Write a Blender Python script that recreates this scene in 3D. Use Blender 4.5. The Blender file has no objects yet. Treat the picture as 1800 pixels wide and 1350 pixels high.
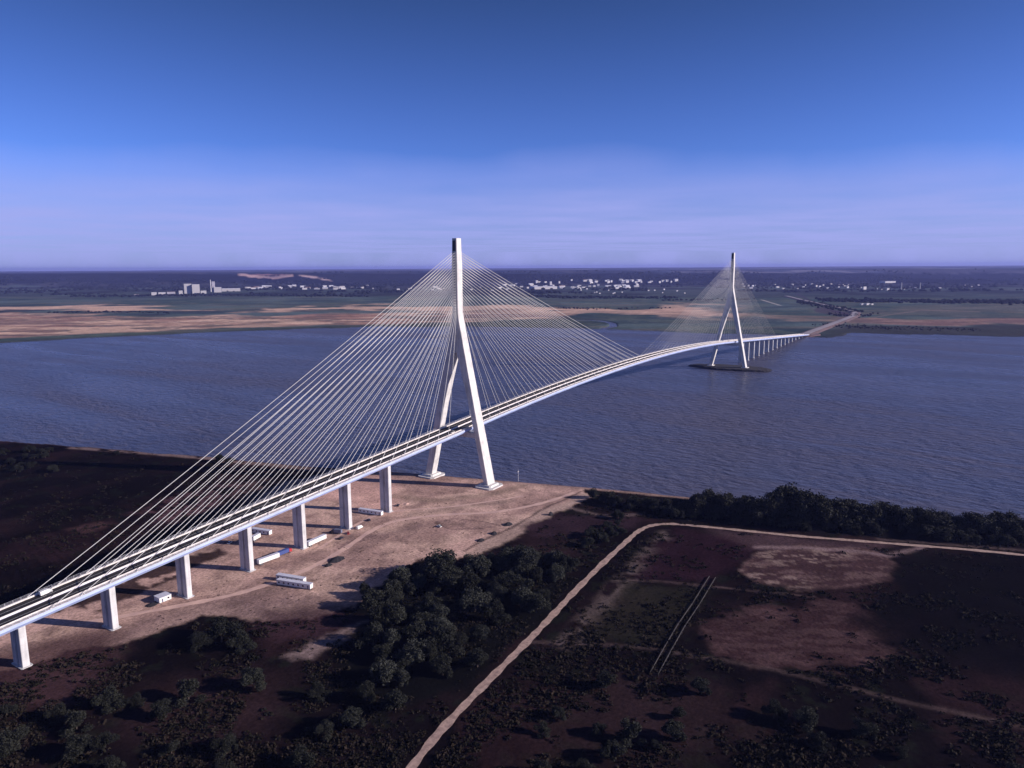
import bpy, math, random
import numpy as np
from mathutils import Vector, Matrix
random.seed(7); rng = np.random.default_rng(11)
R = math.radians
S = bpy.context.scene
COL = S.collection

# ------------------------------------------------------------------ camera
CX, CY, CZ = -500.63, -372.90, 189.81
YAW, PIT, ROL, FPX = 0.5653, -0.161547, -0.0056044, 1255.323
_f = np.array([math.cos(PIT)*math.cos(YAW), math.cos(PIT)*math.sin(YAW), math.sin(PIT)])
_r = np.array([math.sin(YAW), -math.cos(YAW), 0.0]); _u = np.cross(_r, _f)
_r2 = math.cos(ROL)*_r + math.sin(ROL)*_u; _u2 = -math.sin(ROL)*_r + math.cos(ROL)*_u
CAMP = np.array([CX, CY, CZ])
cd = bpy.data.cameras.new('camera'); cam = bpy.data.objects.new('camera', cd); COL.objects.link(cam)
m = Matrix([[_r2[i], _u2[i], -_f[i], CAMP[i]] for i in range(3)] + [[0, 0, 0, 1]])
cam.matrix_world = m
cd.sensor_width = 36; cd.lens = 36*FPX/1800; cd.clip_start = 1; cd.clip_end = 120000
S.camera = cam

# ------------------------------------------------------------------ sky, sun, exposure
SUN_AZ, SUN_EL = R(-67), R(19.5)            # azimuth measured from +x
w = bpy.data.worlds.new('World'); S.world = w; w.use_nodes = True
wn = w.node_tree.nodes; wl = w.node_tree.links
for n in list(wn): wn.remove(n)
sky = wn.new('ShaderNodeTexSky'); sky.sky_type = 'NISHITA'; sky.sun_disc = False
sky.sun_elevation = SUN_EL; sky.sun_rotation = math.pi/2 - SUN_AZ
sky.altitude = 150; sky.air_density = 1.0; sky.dust_density = 0.4; sky.ozone_density = 3.0
tint = wn.new('ShaderNodeMix'); tint.data_type = 'RGBA'; tint.blend_type = 'MULTIPLY'; tint.inputs[0].default_value = 1
tlow = wn.new('ShaderNodeMix'); tlow.data_type = 'RGBA'; tlow.inputs[6].default_value = (0.76, 1.03, 2.35, 1); tlow.inputs[7].default_value = (0.42, 0.56, 1.02, 1)     # deep saturated blue, paler low down
bg = wn.new('ShaderNodeBackground'); bg.inputs[1].default_value = 0.052
wo = wn.new('ShaderNodeOutputWorld')
# thin high cloud sheet: streaks by direction on a high plane
tc = wn.new('ShaderNodeTexCoord'); sep = wn.new('ShaderNodeSeparateXYZ'); wl.new(tc.outputs['Generated'], sep.inputs[0])
mx = wn.new('ShaderNodeMath'); mx.operation = 'MAXIMUM'; mx.inputs[1].default_value = 0.02; wl.new(sep.outputs[2], mx.inputs[0])
dv = wn.new('ShaderNodeVectorMath'); dv.operation = 'DIVIDE'
cmb = wn.new('ShaderNodeCombineXYZ')
for i in range(3): wl.new(mx.outputs[0], cmb.inputs[i])
thr = wn.new('ShaderNodeMapRange'); thr.inputs[1].default_value = 0.12; thr.inputs[2].default_value = 0.36; wl.new(sep.outputs[2], thr.inputs[0]); wl.new(thr.outputs[0], tlow.inputs[0]); wl.new(tlow.outputs[2], tint.inputs[7])
wl.new(tc.outputs['Generated'], dv.inputs[0]); wl.new(cmb.outputs[0], dv.inputs[1])
nz = wn.new('ShaderNodeTexNoise'); nz.inputs['Scale'].default_value = 0.35; nz.inputs['Detail'].default_value = 6; nz.inputs['Roughness'].default_value = 0.55
wl.new(dv.outputs[0], nz.inputs['Vector'])
cr = wn.new('ShaderNodeMapRange'); cr.inputs[1].default_value = 0.30; cr.inputs[2].default_value = 0.62; cr.inputs[3].default_value = 0.58; cr.inputs[4].default_value = 1.0
wl.new(nz.outputs[0], cr.inputs[0])
elr = wn.new('ShaderNodeMapRange'); elr.inputs[1].default_value = 0.150; elr.inputs[2].default_value = 0.065
nz2 = wn.new('ShaderNodeTexNoise'); nz2.inputs['Scale'].default_value = 3.0; nz2.inputs['Detail'].default_value = 4; wl.new(tc.outputs['Generated'], nz2.inputs['Vector'])
wz = wn.new('ShaderNodeMath'); wz.operation = 'MULTIPLY_ADD'; wz.inputs[1].default_value = 0.09; wl.new(nz2.outputs[0], wz.inputs[0]); wl.new(sep.outputs[2], wz.inputs[2])
wz2 = wn.new('ShaderNodeMath'); wz2.operation = 'SUBTRACT'; wz2.inputs[1].default_value = 0.045; wl.new(wz.outputs[0], wz2.inputs[0]); wl.new(wz2.outputs[0], elr.inputs[0])
cf = wn.new('ShaderNodeMath'); cf.operation = 'MULTIPLY'; wl.new(cr.outputs[0], cf.inputs[0]); wl.new(elr.outputs[0], cf.inputs[1])
cf2 = wn.new('ShaderNodeMath'); cf2.operation = 'MULTIPLY'; cf2.inputs[1].default_value = 0.85; wl.new(cf.outputs[0], cf2.inputs[0])
cm = wn.new('ShaderNodeMix'); cm.data_type = 'RGBA'; cm.inputs[7].default_value = (5.9, 6.4, 13.2, 1)
wl.new(cf2.outputs[0], cm.inputs[0])
wl.new(sky.outputs[0], tint.inputs[6]); wl.new(tint.outputs[2], cm.inputs[6])
wl.new(cm.outputs[2], bg.inputs[0]); wl.new(bg.outputs[0], wo.inputs[0])

sd = bpy.data.lights.new('sun', 'SUN'); sd.energy = 5.0; sd.angle = R(0.5); sd.color = (1.0, 0.89, 0.84)
so = bpy.data.objects.new('sun', sd); COL.objects.link(so)
sv = Vector((math.cos(SUN_EL)*math.cos(SUN_AZ), math.cos(SUN_EL)*math.sin(SUN_AZ), math.sin(SUN_EL)))
so.rotation_euler = sv.to_track_quat('Z', 'Y').to_euler(); so.location = (0, -200, 600)
S.view_settings.view_transform = 'Standard'; S.view_settings.look = 'None'
S.view_settings.exposure = 0.36; S.view_settings.gamma = 1.0
S.cycles.volume_bounces = 0; S.cycles.max_bounces = 6

# ------------------------------------------------------------------ helpers
def ray(u, v): return _f + _r2*((u-900)/FPX) - _u2*((v-675)/FPX)
def at(u, v, z=0.0):
    d = ray(u, v); t = (z-CZ)/d[2]; p = CAMP + d*t
    return float(p[0]), float(p[1])
def pix(X):
    d = X - CAMP; z = d@_f; z = np.where(np.abs(z) < 1e-3, 1e-3, z)
    u = 900+FPX*(d@_r2)/z; v = 675-FPX*(d@_u2)/z
    return np.where(z > 1, u, -9999.), np.where(z > 1, v, 9999.)

def tag(o, label=None, cat=None, group=None, kind=None):
    if label: o['label'] = label
    if cat: o['category'] = cat
    if group: o['group'] = group
    if kind: o['kind'] = kind
    return o
def empty(name, loc=(0, 0, 0), rz=0.0):
    o = bpy.data.objects.new(name, None); COL.objects.link(o); o.location = loc; o.rotation_euler = (0, 0, rz); o.empty_display_size = 2
    return o
class MB:
    def __init__(s): s.v = []; s.f = []
    def add(s, vs, fs):
        k = len(s.v); s.v += [tuple(map(float, p)) for p in vs]; s.f += [tuple(i+k for i in f) for f in fs]; return s
    def box(s, x0, x1, y0, y1, z0, z1):
        return s.add([(x0,y0,z0),(x1,y0,z0),(x1,y1,z0),(x0,y1,z0),(x0,y0,z1),(x1,y0,z1),(x1,y1,z1),(x0,y1,z1)],
                     [(0,3,2,1),(4,5,6,7),(0,1,5,4),(1,2,6,5),(2,3,7,6),(3,0,4,7)])
    def loft(s, rings, cap=True):
        n = len(rings[0]); vs = [p for r in rings for p in r]; fs = []
        for i in range(len(rings)-1):
            for j in range(n):
                a = i*n+j; b = i*n+(j+1) % n; fs.append((a, b, b+n, a+n))
        if cap: fs.append(tuple(reversed(range(n)))); fs.append(tuple((len(rings)-1)*n+j for j in range(n)))
        return s.add(vs, fs)
    def cbox(s, x0, x1, y0, y1, z0, z1, c=.1, tx=0., ty=0.):   # box with chamfered vertical edges, top inset
        def ring(a, b, d, e, z): return [(a+c,d,z),(b-c,d,z),(b,d+c,z),(b,e-c,z),(b-c,e,z),(a+c,e,z),(a,e-c,z),(a,d+c,z)]
        return s.loft([ring(x0, x1, y0, y1, z0), ring(x0+tx, x1-tx, y0+ty, y1-ty, z1)])
    def tube(s, p, q, r0, r1=None, n=6):
        r1 = r0 if r1 is None else r1
        p = Vector(p); q = Vector(q); d = (q-p).normalized(); a = d.orthogonal().normalized(); b = d.cross(a)
        def ring(c, r): return [c+a*(r*math.cos(t))+b*(r*math.sin(t)) for t in [2*math.pi*i/n for i in range(n)]]
        return s.loft([ring(p, r0), ring(q, r1)])
    def build(s, name, mat, parent=None, smooth=False):
        me = bpy.data.meshes.new(name); me.from_pydata(s.v, [], s.f); me.update()
        if smooth: me.polygons.foreach_set('use_smooth', [True]*len(me.polygons))
        if mat: me.materials.append(mat)
        o = bpy.data.objects.new(name, me); COL.objects.link(o); o.parent = parent
        return o
def np_mesh(name, V, F, mat, parent=None):     # F: (n,k) array of equal sized faces
    me = bpy.data.meshes.new(name); k = F.shape[1]
    me.vertices.add(len(V)); me.vertices.foreach_set('co', np.ascontiguousarray(V, dtype=np.float32).ravel())
    me.loops.add(F.size); me.loops.foreach_set('vertex_index', np.ascontiguousarray(F, dtype=np.int32).ravel())
    me.polygons.add(len(F)); me.polygons.foreach_set('loop_start', np.arange(0, F.size, k, dtype=np.int32))
    me.update(calc_edges=True); me.validate()
    if mat: me.materials.append(mat)
    o = bpy.data.objects.new(name, me); COL.objects.link(o); o.parent = parent
    return o
def copy_tree(o, parent=None):
    c = o.copy(); COL.objects.link(c); c.parent = parent
    for ch in list(o.children): copy_tree(ch, c)
    return c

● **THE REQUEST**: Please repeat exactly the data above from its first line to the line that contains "COL = S.collection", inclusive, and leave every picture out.

● **REPLY**:
Write a Blender Python script that recreates this scene in 3D. Use Blender 4.5. The Blender file has no objects yet. Treat the picture as 1800 pixels wide and 1350 pixels high.
import bpy, math, random
import numpy as np
from mathutils import Vector, Matrix
random.seed(7); rng = np.random.default_rng(11)
R = math.radians
S = bpy.context.scene
COL = S.collection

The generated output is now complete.